OECD modernises export credit agency arrangement to boost green trade

Thu 20 Jul 2023
Posted by: Richard Cree
Trade News

Green trade

The Organisation for Economic Co-operation and Development (OECD) has modernised the terms of its Arrangement on Officially Supported Export Credits to allow export credit agencies (ECAs) covered by the arrangement, which includes UKEF in the UK, to extend more generous incentives for climate-friendly transactions.

The OECD describes the Arrangement as a “gentlemen’s agreement” between participants, which include Australia, Canada, the EU, Japan, Korea, New Zealand, Norway, Switzerland, Turkey, the UK and the US.

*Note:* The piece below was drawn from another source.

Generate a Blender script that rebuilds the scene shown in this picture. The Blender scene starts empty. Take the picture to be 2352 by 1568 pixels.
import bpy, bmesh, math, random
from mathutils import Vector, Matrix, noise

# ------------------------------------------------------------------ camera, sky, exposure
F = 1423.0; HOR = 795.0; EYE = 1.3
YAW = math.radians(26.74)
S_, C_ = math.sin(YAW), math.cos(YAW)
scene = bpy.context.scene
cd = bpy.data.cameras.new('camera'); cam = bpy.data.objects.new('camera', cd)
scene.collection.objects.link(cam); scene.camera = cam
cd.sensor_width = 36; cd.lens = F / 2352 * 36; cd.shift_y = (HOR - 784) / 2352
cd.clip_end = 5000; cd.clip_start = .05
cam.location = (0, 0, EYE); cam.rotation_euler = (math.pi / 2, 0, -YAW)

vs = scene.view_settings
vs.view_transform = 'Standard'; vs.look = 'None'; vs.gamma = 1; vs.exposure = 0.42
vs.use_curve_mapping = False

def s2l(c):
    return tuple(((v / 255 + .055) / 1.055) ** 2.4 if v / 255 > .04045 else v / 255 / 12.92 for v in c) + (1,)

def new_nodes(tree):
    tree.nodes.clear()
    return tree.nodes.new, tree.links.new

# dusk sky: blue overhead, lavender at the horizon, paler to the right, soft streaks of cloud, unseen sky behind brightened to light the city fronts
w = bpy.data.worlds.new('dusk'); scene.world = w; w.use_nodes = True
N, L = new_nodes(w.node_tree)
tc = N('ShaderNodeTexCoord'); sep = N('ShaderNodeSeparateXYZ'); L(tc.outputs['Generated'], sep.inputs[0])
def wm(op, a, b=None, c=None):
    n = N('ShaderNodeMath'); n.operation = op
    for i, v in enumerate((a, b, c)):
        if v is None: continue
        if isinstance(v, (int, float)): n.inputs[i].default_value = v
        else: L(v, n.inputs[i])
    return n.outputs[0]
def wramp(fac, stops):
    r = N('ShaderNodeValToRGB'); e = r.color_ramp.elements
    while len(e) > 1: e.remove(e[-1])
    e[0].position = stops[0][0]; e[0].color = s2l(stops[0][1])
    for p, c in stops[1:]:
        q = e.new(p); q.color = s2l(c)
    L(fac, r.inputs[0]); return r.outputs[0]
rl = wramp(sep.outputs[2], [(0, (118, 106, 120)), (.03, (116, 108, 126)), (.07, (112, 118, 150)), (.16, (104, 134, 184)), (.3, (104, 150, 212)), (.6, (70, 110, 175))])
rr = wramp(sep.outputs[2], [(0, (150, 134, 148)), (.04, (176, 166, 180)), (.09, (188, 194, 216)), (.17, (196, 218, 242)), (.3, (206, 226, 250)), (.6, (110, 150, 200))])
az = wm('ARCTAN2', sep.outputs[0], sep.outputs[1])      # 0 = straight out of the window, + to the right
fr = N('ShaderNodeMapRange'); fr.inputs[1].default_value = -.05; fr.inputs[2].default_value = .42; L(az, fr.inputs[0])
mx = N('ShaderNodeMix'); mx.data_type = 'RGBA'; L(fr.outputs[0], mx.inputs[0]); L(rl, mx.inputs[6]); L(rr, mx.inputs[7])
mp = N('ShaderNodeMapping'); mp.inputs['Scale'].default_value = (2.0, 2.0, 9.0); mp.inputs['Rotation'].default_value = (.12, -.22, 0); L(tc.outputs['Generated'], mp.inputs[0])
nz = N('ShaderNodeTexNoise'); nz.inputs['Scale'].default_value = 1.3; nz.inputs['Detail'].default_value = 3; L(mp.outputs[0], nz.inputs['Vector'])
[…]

It was created in 1978 building on an export credit “Consensus” agreed by fewer countries two years earlier. It is regularly updated to reflect the needs of participating countries and changes in global trade.

New rules

Under the new rules, UKEF will now be allowed to offer better or longer repayment terms and more flexible finance structures for more renewable and green transactions. 

In addition, the minimum credit risk premium rates have been lowered by applying a “term adjustment factor" for higher-risk transactions with longer repayment terms.

Jane Tait, a customs consultant at the Institute of Export & International Trade and an expert in sustainability and green trade see this announcement as another support for green finance that she says should help exporters bolster trade.

“When asking for green finance then the OECD, like many other organisations and governments will expect the business case to be fully ESG compliant and report accordingly.

Basically, if you do not report along ESG lines then access to green finance will be limited. In this regard, it will spread across the global trade arena.”

Towards net zero

Earlier in the year, having created a new department for energy and net zero, the UK government published its first Green Finance Strategy aimed at helping to finance the transition towards a Net-Zero economy by 2050.

The new OECD arrangement follows a proposal from EU countries to do more to encourage green trade and climate-friendly transactions. It includes an expansion of the scope of green or climate-friendly projects eligible for longer repayment terms (eligible under the “Climate Change Sector Understanding” or CCSU).

These include projects related to environmentally sustainable energy production; CO2 capture, storage, and transportation; transmission, distribution and storage of energy; clean hydrogen and ammonia; low emissions manufacturing; zero and low-emission transport; and clean energy minerals and ores.